In times of injustice, we can act or we can remain silent. When we remain silent, we may do so out of fear, out of shock or out of lack of caring. It is OK to be in fear or in shock. It is not OK to think that your silence helps the oppressed.
I get it. In moments of shock and horror, those moments when you see something that makes you cringe or something that makes you weep involuntarily, those moments when your heart drops. When your humanness feels the empathy we keep locked inside of us quietly everyday as we roam through the world, speaking seems counter-intuitive. I get it.
Take those unspeakable moments to let everything sink in and settle. Breathe and feel the pain for the experiences of others outside of yourself. Notice that the world has committed an injustice and tremble alone for the agony you wish was not humanly possible.
But then, speak. Please.
Speak, because if you do not, you are silently agreeing with a world gone mad. You are agreeing with a world gone mad and you are letting it repeat an irrepressible psychosis.
Speak, because if you do not, eventually there will be no one left to speak. Speak, because it is our future as a species, and if you envision a future which sustains everyone in a healthy and equal way, then it is necessary you stand up for that vision.
Speak, because staying silent will get us nowhere.
In the past week, in the past month, in the past year, our country has seen a succession of indefensible crimes. And these crimes have been happening over and over again. People have been speaking and standing up for their rights, and no appropriate action has been made.
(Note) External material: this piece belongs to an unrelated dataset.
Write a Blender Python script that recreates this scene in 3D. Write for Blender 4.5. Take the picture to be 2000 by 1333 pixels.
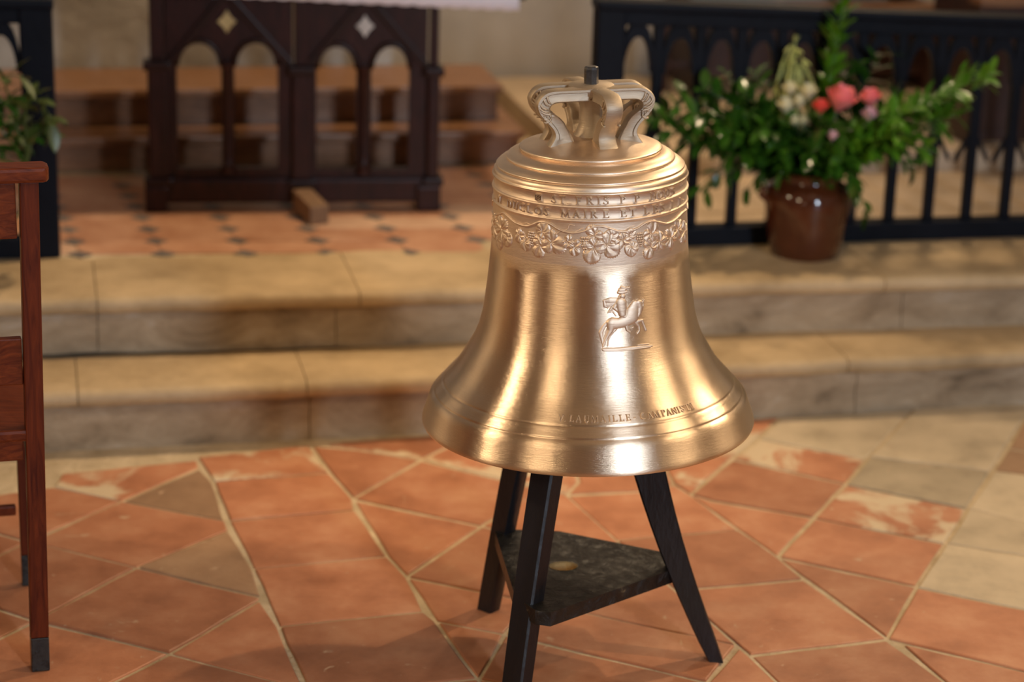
import bpy, bmesh, math, random
from mathutils import Vector, Matrix, noise
random.seed(7)
C = bpy.context.scene.collection
sc = bpy.context.scene
for o in list(bpy.data.objects): bpy.data.objects.remove(o)
PI = math.pi; sin = math.sin; cos = math.cos; R = math.radians

# ------------------------------------------------------------------ camera
FPX, PITCH, ROLL, EYE = 4300.0, R(17.70), 0.03, 1.797
CAM = Vector((0, 0, EYE))
R0 = Vector((1, 0, 0)); U0 = Vector((0, sin(PITCH), cos(PITCH))); F0 = Vector((0, cos(PITCH), -sin(PITCH)))
RR = cos(ROLL)*R0 + sin(ROLL)*U0
UU = -sin(ROLL)*R0 + cos(ROLL)*U0
cd = bpy.data.cameras.new('camera'); cam = bpy.data.objects.new('camera', cd); C.objects.link(cam)
cam.matrix_world = Matrix(((RR.x, UU.x, -F0.x, CAM.x), (RR.y, UU.y, -F0.y, CAM.y), (RR.z, UU.z, -F0.z, CAM.z), (0, 0, 0, 1)))
cd.sensor_width = 36; cd.lens = FPX/2000*36; cd.clip_start = .05; cd.clip_end = 100
cd.dof.use_dof = True; cd.dof.focus_distance = 3.70; cd.dof.aperture_fstop = 2.3
sc.camera = cam

# ------------------------------------------------------------------ light
sc.view_settings.view_transform = 'Standard'; sc.view_settings.look = 'None'
sc.view_settings.exposure = 0.42; sc.view_settings.gamma = 1.0; sc.view_settings.use_curve_mapping = False
w = bpy.data.worlds.new('world'); sc.world = w; w.use_nodes = True
w.node_tree.nodes['Background'].inputs[0].default_value = (.55, .62, .80, 1)
w.node_tree.nodes['Background'].inputs[1].default_value = .02
def lamp(name, loc, watt, col, rad=.1):
    d = bpy.data.lights.new(name, 'POINT'); d.energy = watt; d.color = col; d.shadow_soft_size = rad
    o = bpy.data.objects.new(name, d); C.objects.link(o); o.location = loc
def window_light(name, loc, target, sx, sy, watt, col):
    d = bpy.data.lights.new(name, 'AREA'); d.shape = 'RECTANGLE'; d.size = sx; d.size_y = sy; d.energy = watt; d.color = col
    o = bpy.data.objects.new(name, d); C.objects.link(o); o.location = loc
    o.rotation_euler = (Vector(target)-Vector(loc)).to_track_quat('-Z', 'Y').to_euler()
WARM = (1, .74, .46)
def spot(name, loc, target, watt, col, ang, blend=.7, rad=.1):
    d = bpy.data.lights.new(name, 'SPOT'); d.energy = watt; d.color = col; d.shadow_soft_size = rad; d.spot_size = R(ang); d.spot_blend = blend
    o = bpy.data.objects.new(name, d); C.objects.link(o); o.location = loc
    o.rotation_euler = (Vector(target)-Vector(loc)).to_track_quat('-Z', 'Y').to_euler()
spot('nave_spot', (-3.3, -1.1, 3.6), (.75, 4.4, .5), 220, WARM, 32, .9, .40)
spot('nave_spot', (-4.2, 2.9, 3.4), (.8, 4.4, .5), 215, WARM, 33, .9, .18)
spot('nave_spot', (3.2, 3.1, 3.3), (.15, 3.8, .5), 135, WARM, 40, .9, .08)
spot('choir_spot', (3.2, 6.3, 3.6), (.3, 3.8, .1), 280, WARM, 38, .8, .06)
spot('choir_spot', (.1, 5.9, 4.2), (-.5, 6.0, .3), 270, WARM, 60, .9, .12)
spot('bell_left_fill', (-3.4, 3.2, 3.4), (-3.9, 5.4, .7), 750, WARM, 74, .8, .12)  # added unseen fill, brightens what the bell's left edge reflects
spot('ceiling_fill', (-4.9, .5, 3.4), (0, 2.6, 6.2), 560, WARM, 90, .8, .12)  # added unseen fill, lights the ceiling mirrored in the bell's shoulder
spot('ceiling_fill', (4.9, .5, 3.4), (0, 2.6, 6.2), 560, WARM, 90, .8, .12)  # matching added fill from the other side
lamp('behind_rail_fill', (1.3, 6.9, 2.6), 48, WARM, .12)  # added unseen fill, lifts the floor, wall and leaves behind the rail
window_light('window_daylight', (4.6, -5.4, 3.4), (0, 4, .8), 0.5, 3.0, 370, (.72, .84, 1))

# ------------------------------------------------------------------ helpers
def at(x, y, z):
    """point of the horizontal plane z seen at photo pixel x, y"""
    d = F0 + RR*((x-1000)/FPX) - UU*((y-666.5)/FPX)
    return CAM + d*((z-EYE)/d.z)
def tag(o, label=None, cat=None, group=None, kind=None):
    if label: o['label'] = label
    if cat: o['category'] = cat
    if group: o['group'] = group
    if kind: o['kind'] = kind
    return o
def empty(name, loc=(0, 0, 0), **k):
    o = bpy.data.objects.new(name, None); C.objects.link(o); o.location = loc
    return tag(o, **k)
def link_mesh(name, me, m=None, parent=None):
    o = bpy.data.objects.new(name, me); C.objects.link(o)
    if m is not None and not me.materials: me.materials.append(m)
    if parent is not None: o.parent = parent
    return o
def obj(name, bm, m, parent=None, smooth=False, angle=None):
    bmesh.ops.recalc_face_normals(bm, faces=bm.faces[:])
    me = bpy.data.meshes.new(name); bm.to_mesh(me); bm.free()
    if smooth or angle:
        me.polygons.foreach_set('use_smooth', [True]*len(me.polygons))
        if angle: me.set_sharp_from_angle(angle=R(angle))
    return link_mesh(name, me, m, parent)
def raw(name, verts, faces, m, parent=None, smooth=True, angle=None):
    me = bpy.data.meshes.new(name); me.from_pydata([tuple(v) for v in verts], [], faces); me.update()
    if smooth:
        me.polygons.foreach_set('use_smooth', [True]*len(me.polygons))
        if angle: me.set_sharp_from_angle(angle=R(angle))
    return link_mesh(name, me, m, parent)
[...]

Every day, our world sees a succession of indefensible crimes. If you look into the history of each place, each culture, each nation-state and you see the complex global relations that have occurred over time, it is no wonder our world is in the state in which we have arrived. But that is why it should be up to us to rewrite the direction of our world as an interconnected global system, doing anything we can to eliminate recurring structures that spew inequality.
People may speak up and stand up for their rights, but still, our world seems to remain blind.
If you must ask what rights people are speaking up for, then I must tell you the most pressing one is, of course, the right to life. But this extends beyond living. Not only are we speaking up for those who are oppressed, expressing a desire to hear the voices of the marginalized, we are speaking up for justice. Justice does not, and should not, have any boundaries. It is not something granted to those privileged enough to receive it. It does not come with entitlement. That is what it has become.
Justice has become a right granted to few. That is not its innate essence. This is why people become so angry, and rightfully so. As an American, was I not made to say the Pledge of Allegiance every morning, ending with the phrase “liberty and justice for all?”
Justice is not a favor, just as silence is not an answer.
If we do not stand up for our rights as humans, and for the right to equality, especially in nations which write these rights into their creeds — “we hold these truths to be self-evident, that all men are created equal” — then it will only get worse.
If we do not stand up for others, even those who may not look like us, speak like us or believe in the same God as us, then it will only get worse.
If we do not speak up in the face of injustice as witnesses of injustice, then it will only get worse.
If we remain silent when our deepest moral codes are violated, then we might as well give up knowing that the whole world has lost and its future has no horizon.